Update: Seems like the New York Magazine liked the script and calls it "Awesome".
The script is 165 pages long and follows a squad of American soldiers called the Bastards — a guerrillalike force who travel behind German lines in 1944, striking terror into the hearts of Nazi soldiers. The Bastards are headed by Lieutenant Aldo Raine — the role we'd imagine Tarantino is hoping to land Brad Pitt for — described by the script as a "hillbilly from the mountains of Tennessee," who has around his neck a scar from where he survived a lynching. ("The scar will never once be mentioned," Tarantino writes.) In a parallel story, Inglorious Bastards follows a French Jewish teenager named Shosanna who survives the massacre of her family and flees to Paris, where she winds up running a movie house during the Nazi occupation.
The Bastards' and Shosanna's stories intersect when a gala premiere of a Goebbels-produced propaganda film is put on in Shosanna's theater, with Hitler and most of the German High Command scheduled to attend. Both the Bastards and Shosanna launch plots intending to end the war a little earlier than anyone expected.

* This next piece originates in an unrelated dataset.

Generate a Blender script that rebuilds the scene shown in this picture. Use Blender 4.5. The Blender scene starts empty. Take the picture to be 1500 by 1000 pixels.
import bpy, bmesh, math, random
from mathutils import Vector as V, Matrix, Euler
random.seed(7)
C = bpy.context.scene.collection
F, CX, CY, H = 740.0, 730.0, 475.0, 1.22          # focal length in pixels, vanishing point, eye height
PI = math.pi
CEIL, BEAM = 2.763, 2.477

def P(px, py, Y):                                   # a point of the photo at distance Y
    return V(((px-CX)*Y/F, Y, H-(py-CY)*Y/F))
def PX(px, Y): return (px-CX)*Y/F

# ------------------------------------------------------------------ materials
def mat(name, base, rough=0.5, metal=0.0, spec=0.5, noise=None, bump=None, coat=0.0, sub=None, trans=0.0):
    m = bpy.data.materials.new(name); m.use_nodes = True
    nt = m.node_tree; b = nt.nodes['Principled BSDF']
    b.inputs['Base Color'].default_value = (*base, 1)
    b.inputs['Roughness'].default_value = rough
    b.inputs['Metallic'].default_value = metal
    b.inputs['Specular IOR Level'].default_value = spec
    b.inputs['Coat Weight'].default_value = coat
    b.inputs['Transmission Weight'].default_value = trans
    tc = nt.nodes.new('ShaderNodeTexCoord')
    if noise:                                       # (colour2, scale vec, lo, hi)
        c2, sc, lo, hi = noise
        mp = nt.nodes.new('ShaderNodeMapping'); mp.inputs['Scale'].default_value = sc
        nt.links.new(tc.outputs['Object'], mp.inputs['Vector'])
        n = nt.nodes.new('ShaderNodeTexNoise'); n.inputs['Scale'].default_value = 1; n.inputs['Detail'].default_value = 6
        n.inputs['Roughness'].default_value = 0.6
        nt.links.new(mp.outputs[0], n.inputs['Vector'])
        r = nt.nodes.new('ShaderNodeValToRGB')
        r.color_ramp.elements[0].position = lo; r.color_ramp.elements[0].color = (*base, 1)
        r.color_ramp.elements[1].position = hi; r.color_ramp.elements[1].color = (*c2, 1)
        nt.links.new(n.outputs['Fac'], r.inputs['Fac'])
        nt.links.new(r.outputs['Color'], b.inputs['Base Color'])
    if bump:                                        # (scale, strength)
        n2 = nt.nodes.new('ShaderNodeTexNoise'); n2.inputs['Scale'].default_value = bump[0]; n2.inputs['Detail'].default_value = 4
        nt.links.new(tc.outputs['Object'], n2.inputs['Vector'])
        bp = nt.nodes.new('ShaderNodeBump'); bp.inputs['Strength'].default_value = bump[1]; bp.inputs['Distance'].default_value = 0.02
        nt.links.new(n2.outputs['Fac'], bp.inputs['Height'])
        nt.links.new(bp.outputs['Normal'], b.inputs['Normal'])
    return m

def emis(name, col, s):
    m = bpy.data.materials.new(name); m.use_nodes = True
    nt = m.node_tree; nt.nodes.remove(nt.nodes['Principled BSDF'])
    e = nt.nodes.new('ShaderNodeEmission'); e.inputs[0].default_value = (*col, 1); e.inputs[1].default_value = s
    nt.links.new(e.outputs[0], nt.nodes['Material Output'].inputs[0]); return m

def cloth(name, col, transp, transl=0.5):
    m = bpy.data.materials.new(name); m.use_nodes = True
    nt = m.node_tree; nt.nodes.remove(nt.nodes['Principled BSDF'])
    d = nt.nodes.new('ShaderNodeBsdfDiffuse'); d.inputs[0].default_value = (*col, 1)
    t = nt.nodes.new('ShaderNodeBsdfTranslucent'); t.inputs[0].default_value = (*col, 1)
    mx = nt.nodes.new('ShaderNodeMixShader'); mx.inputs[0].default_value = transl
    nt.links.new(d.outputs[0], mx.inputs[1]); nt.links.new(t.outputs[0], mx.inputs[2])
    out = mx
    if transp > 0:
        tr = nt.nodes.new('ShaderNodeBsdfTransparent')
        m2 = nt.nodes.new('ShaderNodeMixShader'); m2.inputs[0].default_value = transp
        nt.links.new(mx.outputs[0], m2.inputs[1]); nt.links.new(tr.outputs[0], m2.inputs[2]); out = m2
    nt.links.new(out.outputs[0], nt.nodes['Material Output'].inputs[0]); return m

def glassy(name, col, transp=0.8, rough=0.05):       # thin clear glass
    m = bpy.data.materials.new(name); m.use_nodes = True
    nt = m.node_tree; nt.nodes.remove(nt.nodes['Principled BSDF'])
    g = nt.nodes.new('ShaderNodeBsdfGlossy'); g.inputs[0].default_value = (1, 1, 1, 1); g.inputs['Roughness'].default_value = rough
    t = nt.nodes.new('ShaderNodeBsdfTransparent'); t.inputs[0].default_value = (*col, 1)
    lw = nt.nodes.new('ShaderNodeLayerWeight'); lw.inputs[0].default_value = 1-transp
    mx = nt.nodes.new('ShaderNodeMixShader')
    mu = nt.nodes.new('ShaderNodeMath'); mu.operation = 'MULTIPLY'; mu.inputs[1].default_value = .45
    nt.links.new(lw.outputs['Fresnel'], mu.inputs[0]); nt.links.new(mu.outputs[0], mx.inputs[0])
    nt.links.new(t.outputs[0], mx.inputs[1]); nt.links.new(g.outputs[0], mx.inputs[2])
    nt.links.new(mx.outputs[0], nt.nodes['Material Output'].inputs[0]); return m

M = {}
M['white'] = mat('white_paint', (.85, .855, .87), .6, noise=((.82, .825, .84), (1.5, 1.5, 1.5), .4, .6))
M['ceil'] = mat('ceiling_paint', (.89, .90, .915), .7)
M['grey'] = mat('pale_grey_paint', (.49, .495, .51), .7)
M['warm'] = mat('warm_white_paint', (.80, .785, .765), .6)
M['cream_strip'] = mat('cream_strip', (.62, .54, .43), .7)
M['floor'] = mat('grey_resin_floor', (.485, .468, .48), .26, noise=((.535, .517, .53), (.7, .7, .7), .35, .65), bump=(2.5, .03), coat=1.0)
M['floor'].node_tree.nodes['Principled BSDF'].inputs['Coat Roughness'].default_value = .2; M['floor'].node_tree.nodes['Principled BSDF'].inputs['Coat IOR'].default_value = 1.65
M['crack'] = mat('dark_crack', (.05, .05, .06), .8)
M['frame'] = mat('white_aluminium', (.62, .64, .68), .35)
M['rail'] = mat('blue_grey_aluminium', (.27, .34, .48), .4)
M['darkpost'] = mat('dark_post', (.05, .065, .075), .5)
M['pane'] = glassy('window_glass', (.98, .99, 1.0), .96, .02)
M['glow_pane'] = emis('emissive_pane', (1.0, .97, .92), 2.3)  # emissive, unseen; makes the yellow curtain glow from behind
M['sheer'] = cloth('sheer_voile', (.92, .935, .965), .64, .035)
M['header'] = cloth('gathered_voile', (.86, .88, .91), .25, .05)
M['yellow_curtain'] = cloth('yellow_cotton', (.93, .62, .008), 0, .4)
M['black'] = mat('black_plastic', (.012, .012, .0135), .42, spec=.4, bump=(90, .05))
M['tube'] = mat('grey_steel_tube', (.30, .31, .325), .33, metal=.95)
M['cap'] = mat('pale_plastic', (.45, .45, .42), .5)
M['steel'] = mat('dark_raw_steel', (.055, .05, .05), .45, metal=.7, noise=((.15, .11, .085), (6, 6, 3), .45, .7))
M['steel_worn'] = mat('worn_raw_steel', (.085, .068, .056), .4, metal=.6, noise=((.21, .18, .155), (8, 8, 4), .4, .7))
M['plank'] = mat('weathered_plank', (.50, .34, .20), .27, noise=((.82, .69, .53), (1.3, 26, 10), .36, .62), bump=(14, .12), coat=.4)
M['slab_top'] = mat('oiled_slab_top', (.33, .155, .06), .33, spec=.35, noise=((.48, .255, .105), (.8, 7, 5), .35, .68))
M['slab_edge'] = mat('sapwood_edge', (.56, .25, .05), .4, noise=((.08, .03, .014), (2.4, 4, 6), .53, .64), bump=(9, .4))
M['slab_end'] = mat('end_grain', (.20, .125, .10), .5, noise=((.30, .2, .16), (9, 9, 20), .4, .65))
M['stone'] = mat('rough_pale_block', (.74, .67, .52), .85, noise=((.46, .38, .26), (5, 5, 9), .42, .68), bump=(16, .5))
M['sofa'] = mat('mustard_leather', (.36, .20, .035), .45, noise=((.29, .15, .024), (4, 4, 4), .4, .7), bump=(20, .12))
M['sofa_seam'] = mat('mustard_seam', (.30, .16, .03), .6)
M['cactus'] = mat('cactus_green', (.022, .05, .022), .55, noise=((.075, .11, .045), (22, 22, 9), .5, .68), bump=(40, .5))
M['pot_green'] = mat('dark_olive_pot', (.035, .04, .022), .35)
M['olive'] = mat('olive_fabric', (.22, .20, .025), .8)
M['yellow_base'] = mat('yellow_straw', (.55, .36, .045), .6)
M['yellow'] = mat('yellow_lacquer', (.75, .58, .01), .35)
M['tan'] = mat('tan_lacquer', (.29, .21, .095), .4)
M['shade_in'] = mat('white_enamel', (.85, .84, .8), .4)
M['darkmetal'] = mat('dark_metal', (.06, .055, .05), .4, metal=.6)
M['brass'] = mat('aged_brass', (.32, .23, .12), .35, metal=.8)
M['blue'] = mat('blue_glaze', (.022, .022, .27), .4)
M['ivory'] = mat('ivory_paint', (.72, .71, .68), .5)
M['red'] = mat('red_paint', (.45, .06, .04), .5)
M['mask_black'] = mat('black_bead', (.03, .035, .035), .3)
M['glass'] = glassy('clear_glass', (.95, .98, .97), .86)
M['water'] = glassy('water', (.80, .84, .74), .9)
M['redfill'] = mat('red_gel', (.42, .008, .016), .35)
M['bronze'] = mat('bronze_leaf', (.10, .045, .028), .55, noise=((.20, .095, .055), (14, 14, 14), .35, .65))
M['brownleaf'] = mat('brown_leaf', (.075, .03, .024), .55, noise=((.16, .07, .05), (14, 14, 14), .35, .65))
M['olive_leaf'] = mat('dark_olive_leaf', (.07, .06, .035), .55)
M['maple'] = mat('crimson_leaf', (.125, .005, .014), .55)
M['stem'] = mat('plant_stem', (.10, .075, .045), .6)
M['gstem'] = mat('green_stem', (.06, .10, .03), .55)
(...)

The script's divided into five chapters:
Chapter One: Once Upon a Time … Nazi Occupied France
Chapter Two: Inglorious Basterds
Chapter Three: German Night in Paris
Chapter Four: Operation Kino
Chapter Five: Revenge of the Giant Face
The first chapter, set in 1941, introduces Shosanna and the film's antagonist, a Nazi officer named Landa who's known as the "Jew Hunter." The second chapter introduces the Bastards and their tactics: They kill Nazis on sight, take their scalps, and — when they let one go — carve a swastika into his forehead. The third chapter, set in 1944, reintroduces Shosanna in Paris ("This whole Chapter will be filmed in French New Wave Black and White"). The fourth sets up the Bastards' attack on the theater. And it all comes together in Chapter Five, which plays fast and loose with history, to say the least.